Spring bass fishing is strictly catch-and-release in Maryland, said Sue Slick, clerk-manager of Wolfe's On The Square, a sport shop in Williamsport. Monday, June 16, is the first day anglers may catch and keep bass.

But cold-water-loving trout are active now, and the season is open, Slick said. The season runs through Sunday, June 1.

Trout are found in many creeks in Washington County, courtesy of the Maryland Department of Natural Resources. In March, April and May, the Department of Natural Resources releases thousands of trout into seven creeks and seven lakes and ponds in the county that otherwise could not support trout.

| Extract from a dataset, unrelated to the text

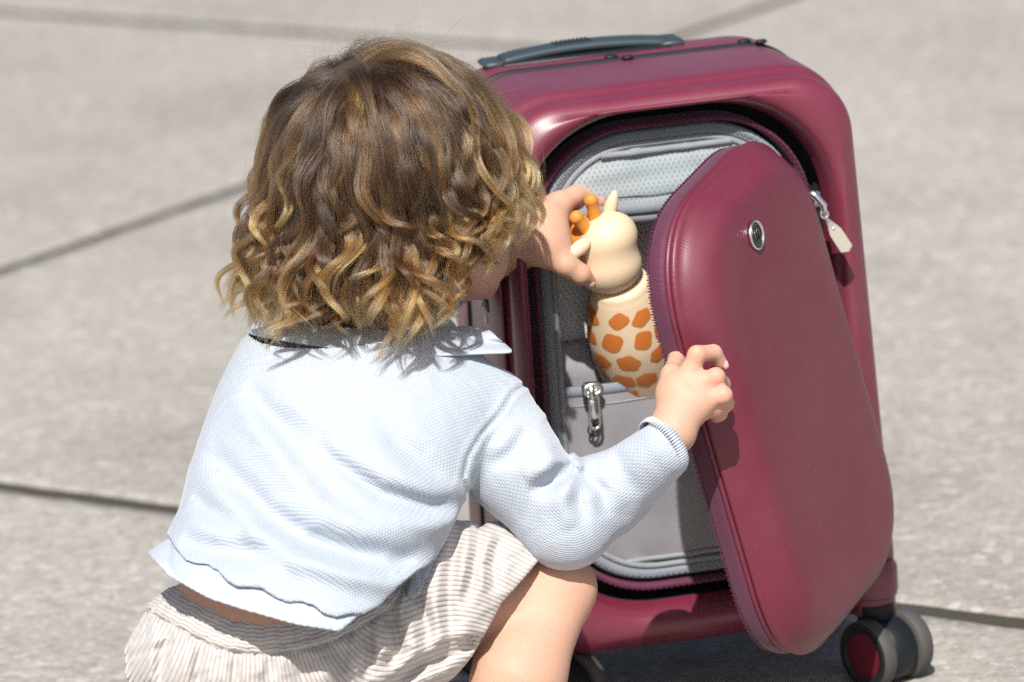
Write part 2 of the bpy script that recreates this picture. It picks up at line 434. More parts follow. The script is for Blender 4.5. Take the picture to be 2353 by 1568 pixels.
low = np.array(rows[-1])
MB().tube(low+np.array([0, -.001, -.001]), .0034, 8, flat=(.0028, .0052)).build('pocket_zipper', M_GTAPE, tp)
MB().tube(low+np.array([0, .002, -.010]), .0034, 8, flat=(.0024, .0040)).build('pocket_zipper', M_TEETHG, tp)
MB().tube(low+np.array([0, -.0012, .0105]), .0005, 5).build('seam_stitch', M_GTAPE, tp)
MB().tube(np.array(rows[3])+np.array([0, -.0018, 0]), .0030, 8).build('hem_fold', M_GPIPE, tp)
rows = pocket(.236, zmin, .036, .026, .034, wob=.0016, seed=5)
lp = MB().loft(rows, False).build('lower_pocket', M_SATIN, case)
top = np.array(rows[-1])
MB().tube(top+np.array([0, 0, .002]), .003, 8, flat=(.0022, .0048)).build('pocket_zipper', M_GTAPE, lp)
MB().tube(np.array(rows[-3])+np.array([0, -.0006, 0]), .0006, 5).build('seam_stitch', M_SATIN2, lp)
MB().tube(np.array(rows[1])+np.array([0, -.001, 0]), .0022, 8).build('lower_piping', M_GPIPE, lp)
# pleated gusset seen at the left of the toy
MB().loft([[(x, y+.0015*math.sin(x*190+z*80), z) for x in np.linspace(-.112, -.02, 24)] for y, z in ((.066, .228), (.0635, .24), (.063, .256), (.0655, .262), (.0635, .268), (.069, .272), (.076, .273))], False).build('gusset_fold', M_SATIN2, case)
# silver puller of the lower pocket
pc = np.array([-.0905, .018, .242])
mb = MB()
mb.tube(np.array([pc+np.array([.0075*math.cos(a), -.003-.0025*math.sin(a)*0, .0045*math.sin(a)]) for a in np.linspace(0, 2*math.pi, 21)[:-1]]), .0024, 8, True)
mb.box(pc+np.array([0, .002, .0005]), (.0085, .0035, .0052), bev=.0025)
mb.box(pc+np.array([-.0015, -.004, -.0025]), (.003, .003, .006), bev=.0015)
lo = np.array([(-.0042, -.0042, -.006), (-.0046, -.0045, -.02), (-.0046, -.0040, -.030), (-.0033, -.0038, -.0335), (0, -.0036, -.035), (.0033, -.0038, -.0335), (.0046, -.0040, -.030), (.0046, -.0045, -.02), (.0042, -.0042, -.006)])
mb.tube(pc+lo, .0014, 8, closed=True)
mb.box(pc+np.array([0, -.0042, -.0155]), (.0042, .0010, .0105), bev=.0008)
mb.build('pocket_puller', M_CHROME, lp)
mb = MB(); mb.tube(pc+np.array([(.0044*math.cos(a), .0052, -.038+.0046*math.sin(a)) for a in np.linspace(0, 2*math.pi, 21)[:-1]]), .0009, 6, True).build('puller_ring', M_BLACK, lp)
# wheel housings and casters
def caster(x, y, ang):
    hx = max(-.140, min(.153, x))
    MB().lathe([(0, .050), (.020, .049), (.0235, .042), (.0235, .022), (.0225, .017), (.0205, .0155), (.0205, .001), (0, .0)], o=(hx*1.0, y+.018, .006), n=28).build('wheel_housing', M_SHELL, case, ang=40)
    root = MB()
    root.lathe([(0, .040), (.0165, .040), (.0165, .020), (.0120, .012), (0, .012)], o=(0, .012, 0), n=24)
    # slate cover between the two wheels
    prof = [(.0, -.0125), (.0270, -.0125), (.0285, -.010), (.0285, .010), (.0270, .0125), (0, .0125)]
    root.lathe(prof, ax=(1, 0, 0), n=36)
    mt = Matrix.Translation((x, y, .031-.055)) @ Matrix.Rotation(ang, 4, 'Z')
    c = root.build('caster', M_RUBBER, case, ang=35, mat=mt)
    for sg in (-1, 1):
        a = .0145*sg; b = .0295*sg
        MB().lathe([(.0195, a), (.0295, a), (.0310, a+.0018*sg), (.0312, (a+b)/2), (.0308, b-.0022*sg), (.0296, b-.0006*sg)], ax=(1, 0, 0), n=48).build('tyre', M_TYRE, c)
        MB().lathe([(.0298, b-.0010*sg), (.0290, b), (.0225, b-.0002*sg), (.0212, b-.0022*sg), (.0200, b-.0016*sg)], ax=(1, 0, 0), n=40).build('rim', M_BLACK, c)
        MB().lathe([(.0202, b-.0017*sg), (.010, b-.0008*sg), (.003, b-.0004*sg), (.0, b-.0004*sg)], ax=(1, 0, 0), n=32).build('hub', M_HUBRED, c)
caster(.158, .000, rad(24)); caster(-.137, .012, rad(28)); caster(.150, .195, rad(15)); caster(-.150, .195, rad(40))

# ------------------------------------------------------------------ lid (unzipped, swung open on the right)
LW, LH, LR = .262, .42, .10
LQ = (.0415, -.1037, .2455, .8346, .1423, .1843)
na = LQ[3]
wx = np.array([math.cos(na), math.sin(na), 0]); nx_ = np.array([math.sin(na), -math.cos(na), 0])
upv = math.cos(LQ[4])*EZ-math.sin(LQ[4])*nx_; nn_ = math.cos(LQ[4])*nx_+math.sin(LQ[4])*EZ
w2 = math.cos(LQ[5])*wx+math.sin(LQ[5])*upv; u2 = -math.sin(LQ[5])*wx+math.cos(LQ[5])*upv
# lid axes in suitcase space: x = width, y = into the case, z = up the lid
LM = Matrix([[w2[0], -nn_[0], u2[0], LQ[0]], [w2[1], -nn_[1], u2[1], LQ[1]], [w2[2], -nn_[2], u2[2], LQ[2]], [0, 0, 0, 1]])
def lout(ins): return rrect(0, 0, LW-2*ins, LH-2*ins, LR-ins*.8, e=2.45, rb=max(.02, .098-ins*.7))
rings = [ring3(lout(i), y) for i, y in ((.006, .0035), (.0005, .003), (-.0008, .001), (.0, -.0015), (.0022, -.003), (.004, -.0045), (.0055, -.0075), (.0085, -.0125), (.0130, -.0175), (.0170, -.0222), (.0225, -.0256), (.0295, -.0277), (.040, -.0287), (.060, -.0292), (.095, -.0295))]
lid = MB().loft(rings, True, False, True).build('lid', M_LID, case, mat=LM)
MB().loft([ring3(lout(i), y) for i, y in ((.0035, .004), (.0022, .0045), (.0008, .0062), (.0012, .0085), (.003, .0095))]).build('lid_piping', M_LID, lid)
lt = MB().loft([ring3(lout(i), y) for i, y in ((.0035, .0088), (.0015, .0100), (.0010, .0140), (.0012, .0190), (.0025, .0235), (.0035, .0245), (.0045, .0235))]).build('lid_zipper_tape', M_TAPE, lid)
lpth = ring3(lout(.0022), .0242)
cen = np.array([0, .0242, 0])
tz = teeth(lpth, .0024, (.0006, .0013, .0006), lambda p: nrm(p-cen)).build('lid_zipper_teeth', M_TEETHM, lid, False); tz['kind'] = 'stuff'
MB().loft([ring3(lout(.0040), .0225), ring3(lout(.010), .016), ring3(lout(.03), .013), ring3(lout(.08), .012)], True, False, True).build('lid_lining', M_SATIN, lid)
# emblem near the top of the lid
LMW = SM @ LM; LMI = np.array(LMW.inverted())
def on_lid(px, py, y=-.0295):
    o = (LMI@np.r_[CAM, 1])[:3]; d = LMI[:3, :3]@ray(px, py); t = (y-o[1])/d[1]; return o+d*t
ec = on_lid(1735, 541)
MB().lathe([(.0123, .0003), (.0126, .0020), (.0120, .0027), (.0112, .0024), (.0106, .0008)], o=(ec[0], -.0296, ec[2]), ax=(0, -1, 0), n=40).build('emblem_ring', M_CHROME, lid)
MB().lathe([(.0112, .0012), (.0095, .0017), (.0, .0018)], o=(ec[0], -.0296, ec[2]), ax=(0, -1, 0), n=40).build('emblem_disc', M_DARKGLASS, lid)
mb = MB(); zc = ec[2]
mb.tube(np.array([(ec[0]+.0089*math.cos(a), -.0316, zc+.0089*math.sin(a)) for a in np.linspace(0, 2*math.pi, 33)[:-1]]), .0005, 5, True)
mpath = lambda x0, x1: np.array([(ec[0]+x0, -.0316, zc-.0046), (ec[0]+x0, -.0316, zc+.002)]+[(ec[0]+(x0+x1)/2-(x1-x0)/2*math.cos(a), -.0316, zc+.002+.0024*math.sin(a)) for a in np.linspace(.3, math.pi, 7)]+[(ec[0]+x1, -.0316, zc-.0046)])
mb.tube(mpath(-.0042, -.0002), .0008, 6); mb.tube(mpath(-.0002, .0040), .0008, 6)
mb.build('emblem_letter', M_OLIVE, lid)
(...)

Stocking also takes place in Pennsylvania, where local fishing clubs place fish in streams and rivers. Kadin Thompson, Pennsylvania Fish and Boat Commission waterways conservation officer for Franklin and Fulton counties, said trout season opens Saturday, April 12.

Bass fishing in Pennsylvania is open year-round, Thompson said, but from April 12 to Saturday, June 14, anglers may only catch and release bass. The regular bass season opens June 14.

Thompson said several waterways in Franklin and Fulton counties are popular with trout fishermen - Conococheague Creek and Letterkenny and Waynesboro reservoirs. Two other waterways are set aside for delayed fishing with artificial lures only. From Sunday, June 15, to Labor Day, Monday, Sept. 1, fishermen may catch and keep up to three trout; during the rest of the year, trout must be released.

Another waterway - the East Branch of the Antietam Creek in Waynesboro - is set aside for delayed-harvest fly-fishing.

From June 15 to Labor Day, anglers may catch up to three trout; during the rest of the year, it's catch and release only.

Safety in the water


Early-season, wading fishermen should be careful, Thompson said, and follow safety guidelines.

"Water's cold and running fast at this time of year," he said. "Life jackets are a good idea even when wading. If you fall into cold water, it's an extremely dangerous thing. Cold water can kill people."

Fishermen in boats must have wearable life jackets for each person in the boat, he added; children 12 and younger must wear theirs at all times.

For basic fishing information, Thompson said, check the "2003 Summary" of fishing regulations that comes with a Pennsylvania fishing license. It is the bible for fishing in the state.

When and where to fish


West Virginia has no official fishing seasons, according to Dick Pharr, owner of Spark's Sports Center in Martinsburg, W.Va.

"You can fish anytime for anything," he said. "Particularly now, as regards the trout. They're stocking now - almost weekly."

The Potomac River is a popular waterway for many fish, Pharr said. Since the Potomac is part of Maryland, fishing regulations fall under Maryland law. So fishermen may only catch and release bass in the Potomac until June 16.

But other fish inhabit the Potomac - and the Shenandoah, the other large river in the West Virginia Panhandle. Walleye, muskie, tiger muskie, catfish, carp - all are in the big rivers along with smaller panfish, such as bluegill, perch and crappie.

Dam No. 4 and Dam No. 5 are popular fishing spots for a wide variety of fish. Dam No. 4 is beween Williamsport and Shepherdstown, W.Va. - get there on Dam No. 4 Road, a southern extension of Downsville Pike/Md. 632. Dam No. 5 is south of Clear Spring - get there on Dam No. 5 Road off Clear Spring Road/Md. 68.